L’ombra della questione di Taiwan sul G20 di Roma

di Francesco Cirillo

La prima giornata del G20, svoltosi nella capitale italiana, ha visto allungarsi sul consesso di alto livello l’ombra della questione di Taiwan. In giornata il governo cinese, per voce del suo ministro degli Esteri Wang Yi, ha affermato che qualunque paese che supporterà Taiwan ne pagherà il prezzo.
Negli ultimi due mesi, dopo il ritiro di Washington dall’Afghanistan, la questione di Taiwan ha riacceso i riflettori sulle delicate relazioni dello Stretto. Sia la Cina che gli Usa si stanno “combattendo” a suon di dichiarazioni, ma anche con prove di forza che vedono da una parte l’entrata di navi e aerei nella zona di controllo taiwanese, dall’altra la fornitura di armi e addestratori a Taipei e lo schieramento nell’area di portaerei quali la Uss Ronald Regan, la Uss Carl Winson, la Queen Elizabeth da parte della Gran Bretagna e il cacciatorpediniere nuovo di pacca JS Haguro del Giappone, tutti mezzi schierati con i vari convogli di appoggio.
Per le autorità cinesi la questione Taiwan resta un dossier interno, per cui nessuna potenza straniera avrebbe il diritto di interferire; al contrario Washington chiede a Pechino di rispettare l’integrità territoriale taiwanese ed evitare un ulteriore crescita della tensione.
Alla base del conflitto, al momento non cruento, vi è il fatto che Taiwan si è separata dalla Cina continentale nel 1949, e i due paesi riconoscono l’altro come secessionista: l’entrata della Repubblica Popolare Cinese nelle Nazioni Unite nel 1971 ha comportato il disconoscimento di Taiwan da parte di quasi tutti i paesi membri.

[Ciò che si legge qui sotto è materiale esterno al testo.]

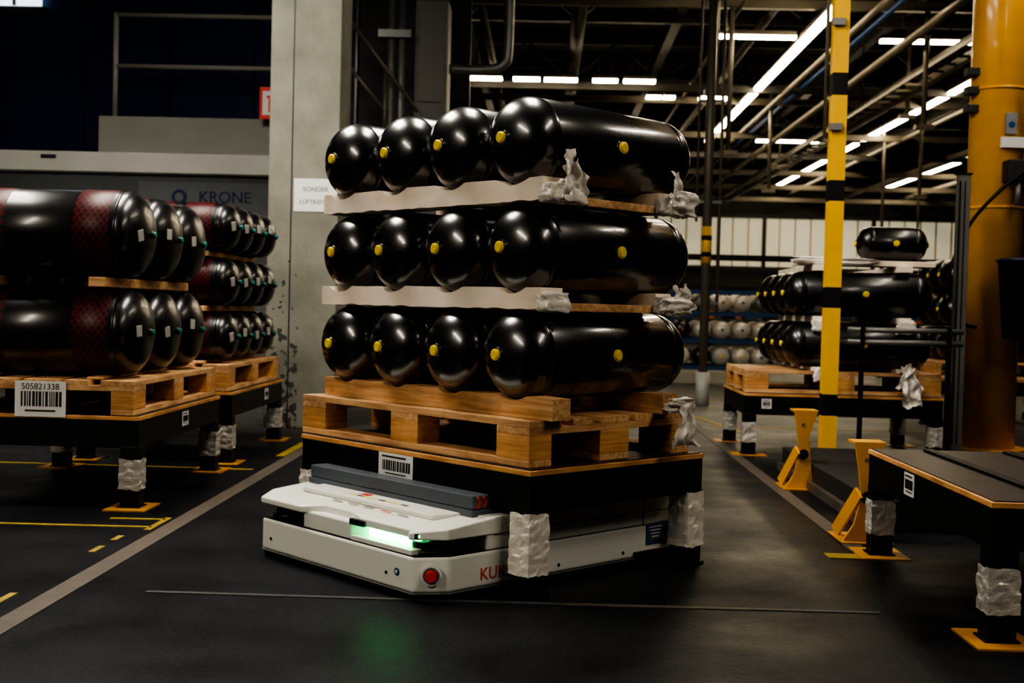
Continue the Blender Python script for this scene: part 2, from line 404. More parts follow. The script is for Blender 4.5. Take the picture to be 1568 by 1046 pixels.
inst(PM,'wooden_pallet',Lc(.74,.475,ZT+.001),(0,0,RZ+.008))
ZP=ZT+.001+PH

# ------------------------------------------------------------------ tanks
def dome(r,d,y0,sgn,mat,n=10):
    o=[]
    for i in range(n+1):
        a=math.pi/2*i/n
        o.append((r*math.sin(a)**.92 if a>0 else 0,y0+sgn*(d-d*math.cos(a)),mat))
    return o
def tank_mesh(name,r,L,mat,dm=.12,cap=YCAP,side=True,sidey=-.06,bands=(),lab=False,capr=.021):
    b=MB(name)
    prof=dome(r,dm,-L/2,1,mat)
    y=-L/2+dm
    prof+=[(r*1.0,y+.006,mat),(r*.985,y+.010,mat),(r*.985,y+.016,mat),(r*1.0,y+.020,mat)]
    for y0,y1 in bands:
        prof+=[(r,y0,mat),(r*1.012,y0+.004,NET),(r*1.012,y1,mat),(r,y1+.004,mat)]
    prof+=[(r,L/2-dm-.02,mat),(r*.985,L/2-dm-.016,mat),(r*.985,L/2-dm-.01,mat),(r,L/2-dm-.006,mat)]
    prof+=[(a,bb,mat) for a,bb,_ in dome(r,dm,L/2,-1,mat)[::-1]]
    b.lathe(prof,Matrix.Identity(4),64)
    b.cyl((0,-L/2+.006,0),(0,-L/2-.008,0),capr*1.25,mat,20)
    b.cyl((0,-L/2-.006,0),(0,-L/2-.016,0),capr,cap,20);b.cyl((0,-L/2-.016,0),(0,-L/2-.020,0),capr*.95,cap,20,capr*.75)
    b.cyl((0,L/2-.006,0),(0,L/2+.008,0),capr*1.25,mat,16);b.cyl((0,L/2+.006,0),(0,L/2+.016,0),capr,cap,16)
    if side:
        b.cyl((r-.008,sidey,0),(r+.006,sidey,0),capr*1.3,mat,20)
        b.cyl((r+.005,sidey,0),(r+.014,sidey,0),capr*1.08,cap,20);b.cyl((r+.014,sidey,0),(r+.018,sidey,0),capr*1.0,cap,20,capr*.75)
    if lab:
        b.box((-r*.55,-L/2+dm*.18,.02),(.038,.010,.055),LABELD,.001,(0,0,-.4))
    me=bpy.data.meshes.new(name);b.bm.to_mesh(me);b.bm.free()
    for m in b.mats: me.materials.append(m)
    return me
TR=.161;TL=.945
TM=tank_mesh('air_tank',TR,TL,TANK,sidey=-.02)
TY0=.03+TL/2
zs=[.8352,1.2191,1.6070]
rd=random.Random(3)
for li,z in enumerate(zs):
    for i in range(4):
        inst(TM,'air_tank',Lc(.2092+i*.3479,TY0+rd.uniform(-.008,.008),z),(0,0,RZ))
def saddle(z0,zc,wpos,mat,wrapm,rise=.014,th=.09,seed=0,u0=.05,u1=1.385,extra=()):
    b=MB('wooden_spacer');tb=bmesh.new();n=110;top=[]
    for k in range(n+1):
        u=u0+(u1-u0)*k/n
        zt=zc-TR+rise+noise.noise(Vector((u*3,seed,0)))*.006
        for i in range(4):
            du=abs(u-(.2092+i*.3479))
            if du<TR: zt=min(zt,zc-math.sqrt((TR+.004)**2-du*du))
        zt=max(zt,z0+.012)
        row=[]
        for yy in (0,th):
            j=noise.noise(Vector((u*14,yy*9,seed)))*.005
            zb=z0+(abs(noise.noise(Vector((u*9,seed,4))))*.012 if wrapm else 0)
            row.append((tb.verts.new((-u,wpos+yy+j,zt)),tb.verts.new((-u,wpos+yy+j*.3,zb if yy==0 else z0))))
        top.append(row)
    for a,c in zip(top,top[1:]):
        tb.faces.new((a[0][0],a[1][0],c[1][0],c[0][0]));tb.faces.new((a[0][1],c[0][1],c[1][1],a[1][1]))
        tb.faces.new((a[0][0],c[0][0],c[0][1],a[0][1]));tb.faces.new((a[1][0],a[1][1],c[1][1],c[1][0]))
    for a in (top[0],top[-1]): tb.faces.new((a[0][0],a[0][1],a[1][1],a[1][0]))
    bmesh.ops.recalc_face_normals(tb,faces=tb.faces)
    b.merge(tb,mat,False)
    if wrapm: b.crumple((.01-u0,wpos+th/2,z0+.028),(.06,th+.01,.07),wrapm,seed,.3)
    for e in extra:
        if e[0]=='s': b.sheet(*e[1:])
        else: b.crumple(e[0],e[1],WRAP,e[2],e[3])
    return b.obj(C,RZ)
RWP=.70
saddle(ZP+.001,zs[0],.10,WOODP,None,seed=1,rise=.012,u0=0)
saddle(ZP+.001,zs[0],RWP,WOODP,None,seed=2,rise=.012,u0=0,extra=[((.05,RWP+.04,ZP+.040),(.05,.13,.05),14.1,.6),('s',(.085,RWP+.05,ZP-.035),.16,.16,WRAP,3,math.pi/2,.03)])
z1_=zs[0]+TR;z2_=zs[1]+TR
saddle(z1_+.002,zs[1],.075,WOODL,WRAP,seed=6,rise=.020,th=.11)
saddle(z1_+.002,zs[1],RWP,WOODL,WRAP,seed=14,extra=[((.02,RWP+.04,z1_+.03),(.05,.14,.06),4.1,.6),('s',(.03,RWP+.07,z1_+.05),.16,.10,WRAP,8,math.pi/2,.03)])
saddle(z2_+.002,zs[2],.075,WOODL,WRAP,seed=9,rise=.020,th=.11,extra=[('s',(.03,.135,z2_+.085),.11,.17,WRAP,3.1,math.pi/2+.35,.035),('s',(.035,.15,z2_+.07),.13,.13,WRAP,7.3,math.pi/2-.3,.03),((.01,.155,z2_+.03),(.05,.11,.07),6.2,.5)])
saddle(z2_+.002,zs[2],RWP,WOODL,WRAP,seed=17,extra=[('s',(.03,RWP+.02,z2_+.075),.10,.16,WRAP,5.1,math.pi/2+.3,.03),((.02,RWP+.06,z2_+.035),(.05,.12,.08),8.1,.6)])
for zl in zs[:2]:
    b=MB('spacer_board')
    b.box((0,0,0),(.10,.47,.030),WOODP,.003);b.obj(Lc(.11,.452,zl+TR+.014),RZ,'spacer_board')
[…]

Il Libro Bianco stabilito al Congresso del Popolo del 2019 impostava la questione dei separatismi in chiave difensiva e metteva come possibile il contrattacco, cosa che ne avrebbe autorizzato l’impiego della forza, e il portavoce del ministero della Difesa Wu Qian aveva nell’occasione affermato che “L’esercito cinese combatterà chiunque osi separare Taiwan dalla Cina. Difenderemo l’unità sovrana del Paese e l’integrità territoriale”.
Le tensioni sono aumentate di recente con le continue violazioni della zona di difesa aerea di Taiwan da parte delle forze aeree dell’Esercito Popolare di Liberazione, mentre il presidente Usa Joe Biden ha dichiarato che il suo paese appoggerà Taiwan in caso di attacco, cosa confermata dalla collega taiwanese Tsai-Ing Wen.
Negli ultimi mesi diversi think tank, come il CNAS (Center for the New American Security) hanno sviluppato diverse simulazioni di crisi politico-militari (WarGaming) ipotizzando un possibile attacco con invasione anfibia di Taiwan da parte delle forze armate cinesi. Il ministro della difesa taiwanese ha dichiarato a metà ottobre che le forze armate di Pechino potrebbero ottenere le capacità logistiche e militari per attuare un’invasione dell’isola di Formosa entro il 2025.
Per gli Usa una preoccupazione ulteriore riguarda le capacità militari acquisite dai cinesi: di recente vi è stato il test di un missile ipersonico, in grado di portare una testata nucleare, che ha colto impreparati gli analisti del settore per le sue prestazioni.
Lo stato della tensione si è visto anche al G20 di Roma, dove non si è presentato il presidente Xi Jinping, quasi per respingere l’invito ad un approccio multilaterale del premier Mario Draghi finalizzato a stemperare le crisi.